Except for all the things this gets wrong, it's ok. The problem with
inlining getopt
is that you wind up with cases like -f foo'' on the command line being
treated differently
than '-ffoo'. Inlined code like this can be quite frustrating for the user
to use. Your
locality of reference is cut and paste bugs that getopt eliminates because
it handles
all the special cases in a uniform way.

> Even if it took a few more lines to do it my way, I'm a believer that good
> coding
> style keeps "meatspace locality of reference" in mind.  As programmers, we
> put in
> a lot of effort to ensure locality of reference for computers, but then
> completely
> toss it for people who aren't as good as it.  So given a choice of a few
> lines of
> code versus having to look something up somewhere else, I choose the few
> lines of
> code.

And a few more bugs...

Being a geezer, I have lots of code lying around from which I can extract
> working
> fragments such as the one above.  Writing those few lines of code provides
> insulation
> from supply-side attack vectors bugs in libraries, versioning issues,
> having to load
> debug libraries, and so on.

getopt has been standardized since the 80s and has had universal adoption
the 90s. Hardly a version chasing issue since it's in everybody's libc.

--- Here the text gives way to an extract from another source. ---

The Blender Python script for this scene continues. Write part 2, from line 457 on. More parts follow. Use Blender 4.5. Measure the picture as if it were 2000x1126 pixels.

> I realize that this isn't a huge deal by itself; it's a philosophical
> point.  When
> I strace any random program that I didn't write I'm astonished by the
> amount of
> library loading that takes place.  So any issues are multiplied by n.

The flip side to this is that libraries can be debugged once, while inline
like the above needs to be deugged over and over....

> Don't get me wrong; I use plenty of libraries.  But I tend to use those
> for stuff
> that is so common that there is a benefit from shared libraries (or at
> least there
> was before everything got containerized) and for libraries that do actual
> hard stuff.
> But I don't use libraries for small snippets of code that I could easily
> write
> myself yielding better code clarity for others reading my code.

Given the number of times I've been burned by trying to roll my own getopt,
I stopped trying years ago. It's harder than it looks.